WHAT THE EXERCISE ASKS: In the material below, count the lines with the word "this" and state that number only.
___ DATASET CONTENT ___
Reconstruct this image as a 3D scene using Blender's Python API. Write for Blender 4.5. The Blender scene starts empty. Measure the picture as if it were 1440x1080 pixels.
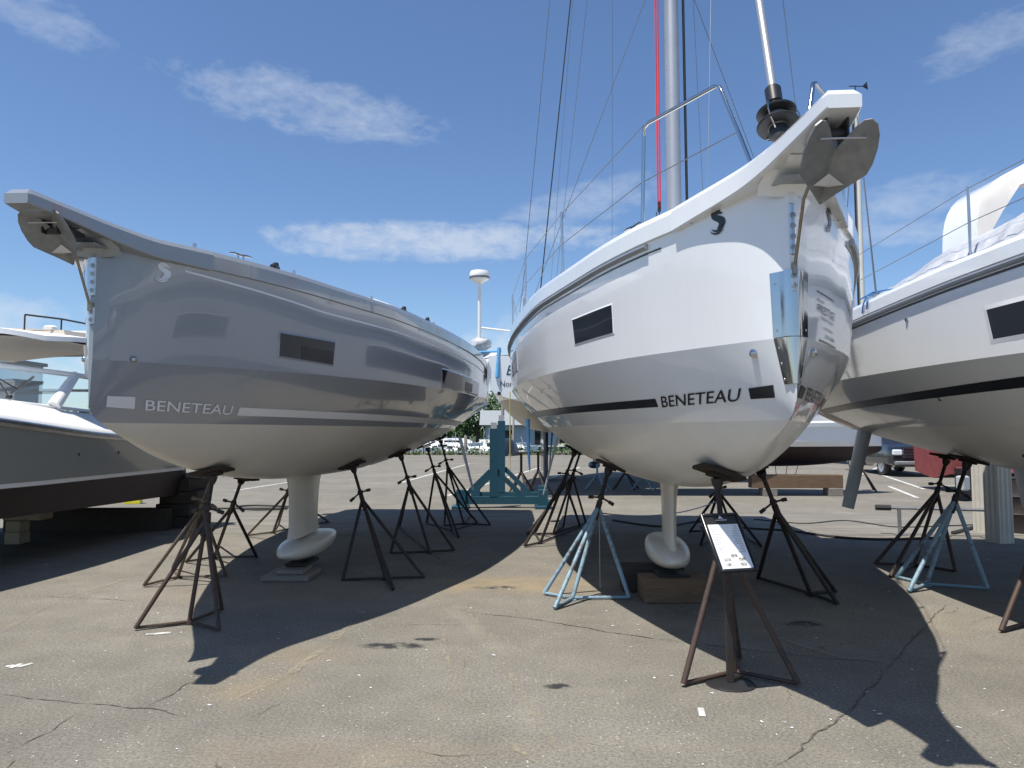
import bpy, math, random
from mathutils import Vector, Matrix
from math import sin, cos, pi, radians, sqrt, atan2
random.seed(7)
sc = bpy.context.scene
COL = sc.collection
# ------------------------------------------------------------------ camera model (metres)
FPX, CX, CY, CAMH, PITCH = 1040.0, 720.0, 540.0, 1.6, radians(3.74)
def ray(u, v):
    a = (u-CX)/FPX; b = (CY-v)/FPX
    return Vector((a, cos(PITCH)-b*sin(PITCH), sin(PITCH)+b*cos(PITCH)))
def G(u, v, z=0.0):                       # the spot on a level plane that stands at this place in the photograph
    d = ray(u, v); t = (z-CAMH)/d.z
    return Vector((d.x*t, d.y*t, z))
def P(u, v, Y):                           # the spot at a known distance
    d = ray(u, v); t = Y/d.y
    return Vector((d.x*t, Y, CAMH+d.z*t))
def proj(p):
    x, y, z = p[0], p[1], p[2]-CAMH
    dep = y*cos(PITCH)+z*sin(PITCH); up = -y*sin(PITCH)+z*cos(PITCH)
    return CX+x/dep*FPX, CY-up/dep*FPX
# ------------------------------------------------------------------ mesh builder
class MB:
    def __init__(s): s.v = []; s.f = []
    def add(s, vs, fs):
        n = len(s.v); s.v += [tuple(p) for p in vs]; s.f += [tuple(i+n for i in f) for f in fs]; return s
    def box(s, c, size, R=None, bev=0.0):
        hx, hy, hz = size[0]/2, size[1]/2, size[2]/2
        c = Vector(c); R = R or Matrix.Identity(3)
        if bev <= 0:
            vs = [Vector((x, y, z)) for z in (-hz, hz) for y in (-hy, hy) for x in (-hx, hx)]
            fs = [(0,2,3,1), (4,5,7,6), (0,1,5,4), (2,6,7,3), (0,4,6,2), (1,3,7,5)]
            return s.add([c+R@p for p in vs], fs)
        b = min(bev, hx*.9, hy*.9, hz*.9)
        def ring(ix, iy, z):
            return [Vector((x*(hx-ix), y*(hy-iy), z)) for x, y in ((-1,-1),(1,-1),(1,1),(-1,1))]
        def ring8(z, e):
            o = []
            for x, y, first in ((-1,-1,1),(1,-1,0),(1,1,1),(-1,1,0)):
                p1 = Vector((x*(hx-e), y*(hy-e-b), z)); p2 = Vector((x*(hx-e-b), y*(hy-e), z))
                o += [p1, p2] if first else [p2, p1]
            return o
        rs = [ring8(-hz, b), ring8(-hz+b, 0), ring8(hz-b, 0), ring8(hz, b)]
        vs = [c+R@p for r in rs for p in r]; fs = []
        for k in range(3):
            for i in range(8):
                j = (i+1) % 8
                fs.append((k*8+i, k*8+j, k*8+8+j, k*8+8+i))
        fs.append(tuple(range(7, -1, -1))); fs.append(tuple(range(24, 32)))
        return s.add(vs, fs)
    def tube(s, pts, r, n=10, caps=True):
        pts = [Vector(p) for p in pts]; m = len(pts)
        rr = r if isinstance(r, (list, tuple)) else [r]*m
        vs = []; prev = None
        for i in range(m):
            t = (pts[min(i+1, m-1)]-pts[max(i-1, 0)])
            if t.length < 1e-9: t = Vector((0,0,1))
            t.normalize()
            if prev is None:
                ax = Vector((0,0,1)) if abs(t.z) < .9 else Vector((1,0,0))
                u = t.cross(ax).normalized()
            else:
                u = (prev - t*prev.dot(t)).normalized()
            prev = u; w = t.cross(u)
            for k in range(n):
                a = 2*pi*k/n
                vs.append(pts[i]+(u*cos(a)+w*sin(a))*rr[i])
        fs = []
        for i in range(m-1):
            for k in range(n):
                k2 = (k+1) % n
                fs.append((i*n+k, i*n+k2, (i+1)*n+k2, (i+1)*n+k))
        if caps:
            fs.append(tuple(range(n-1, -1, -1))); fs.append(tuple(range((m-1)*n, m*n)))
        return s.add(vs, fs)
    def lathe(s, c, prof, n=24, axis=(0,0,1)):
        c = Vector(c); A = Vector(axis).normalized()
        u = A.cross(Vector((1,0,0)) if abs(A.x) < .9 else Vector((0,1,0))).normalized(); w = A.cross(u)
        vs = []
        for r, z in prof:
            for k in range(n):
                a = 2*pi*k/n; vs.append(c+A*z+(u*cos(a)+w*sin(a))*max(r, 1e-4))
        fs = []
        for i in range(len(prof)-1):
            for k in range(n):
                k2 = (k+1) % n
                fs.append((i*n+k, i*n+k2, (i+1)*n+k2, (i+1)*n+k))
        fs.append(tuple(range(n-1, -1, -1))); fs.append(tuple(range((len(prof)-1)*n, len(prof)*n)))
        return s.add(vs, fs)
    def loft(s, secs, closed=False, cap0=False, cap1=False):
        n = len(secs[0]); vs = [p for q in secs for p in q]; fs = []
        for i in range(len(secs)-1):
            for k in range(n if closed else n-1):
                k2 = (k+1) % n
                fs.append((i*n+k, i*n+k2, (i+1)*n+k2, (i+1)*n+k))
        if cap0: fs.append(tuple(range(n-1, -1, -1)))
        if cap1: fs.append(tuple(range((len(secs)-1)*n, len(secs)*n)))
        return s.add(vs, fs)
    def poly(s, pts, thick=None, nrm=None):
        pts = [Vector(p) for p in pts]; n = len(pts)
        if thick is None: return s.add(pts, [tuple(range(n))])
        N = Vector(nrm).normalized()*thick
        vs = pts+[p+N for p in pts]
        fs = [tuple(range(n-1, -1, -1)), tuple(range(n, 2*n))]+[(i, (i+1) % n, n+(i+1) % n, n+i) for i in range(n)]
        return s.add(vs, fs)
    def build(s, name, mat, parent=None, smooth=True, origin=None, ang=38, recalc=True):
        import bmesh
        o = Vector(origin) if origin is not None else Vector((0,0,0))
        me = bpy.data.meshes.new(name)
        me.from_pydata([tuple(Vector(p)-o) for p in s.v], [], s.f)
        bm = bmesh.new(); bm.from_mesh(me)
        bmesh.ops.remove_doubles(bm, verts=bm.verts, dist=1e-5)
        bmesh.ops.dissolve_degenerate(bm, dist=1e-6, edges=bm.edges)
        if recalc: bmesh.ops.recalc_face_normals(bm, faces=bm.faces)
        bm.to_mesh(me); bm.free()
        if smooth:
            me.polygons.foreach_set('use_smooth', [True]*len(me.polygons))
            me.set_sharp_from_angle(angle=radians(ang))
        ob = bpy.data.objects.new(name, me); COL.objects.link(ob)
        if mat is not None: me.materials.append(mat)
        if parent is not None: ob.parent = parent
        elif origin is not None: ob.location = o
        return ob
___
RESPONSE TO THE TASK: 2